GEM 4 model for soilless cultures: model description and parameterisation

Boesten, J.J.T.I.; Braakhekke, M.C.; Wipfler, E.L.; van Os, E.A.; Hoogsteen, M.J.J.


Experiences with previous versions of the Greenhouse Emission Model (GEM) for soilless cultures prompted the need for developing a revised version. GEM consists of a submodel for the water flows in the greenhouse (the WaterStreams Model, WSM) and a submodel for the pesticide behaviour in the greenhouse (the Substance Emission Model, SEM). The resulting emission fluxes are used by the TOXSWA model to simulate concentrations in surface water.
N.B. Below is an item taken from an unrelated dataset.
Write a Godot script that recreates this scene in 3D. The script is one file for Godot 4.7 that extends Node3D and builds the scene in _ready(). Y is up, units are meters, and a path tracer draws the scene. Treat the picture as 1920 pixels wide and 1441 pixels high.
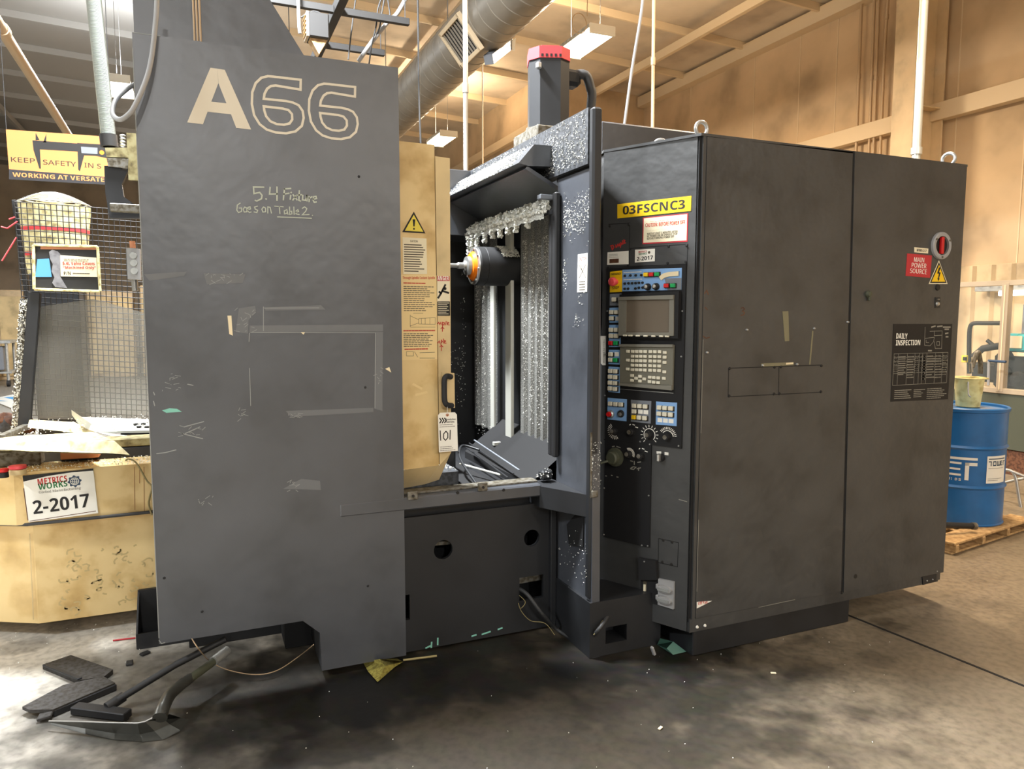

This report describes the changes in WSM and provides a full description of the concepts and equations in the revised SEM version The main changes in WSM are the extension of options: (i) emission norms for nitrogen up to 2027 can be used, (ii) sodium levels can be set by the user, (iii) options for managing the discharge to the surface water are extended, (iv) a waiting time can be prescribed between a pesticide application and the next discharge. Option (ii) and (iv) are only available is used as a standalone model, i.e. outside GEM. There are two types of SEM: SEM-S for crops grown on slabs and SEM-P for crops grown in pots on tables. Main changes in SEM-S include: (i) the water in the slabs is divided into two equal parts with root uptake restricted to the first part, (ii) sorption to the slab material and the irrigation pipes is included, (iii) the amounts present in the air and condensation water immediately after spray or Low Volume Mister (LVM) application are strongly reduced, (iv) for spray and LVM applications direct contamination of the slabs, the drainage-water troughs, and the roof is added. Main changes in SEM-P include: (i) the amounts present in the air and condensation water immediately after an application are strongly reduced, (ii) the sorption equilibrium between the bottom 10 cm of the pots and the water on the tables was removed, (iii) for spray of LVM applications, the deposition on the tables is increased from about 10 to about 40%.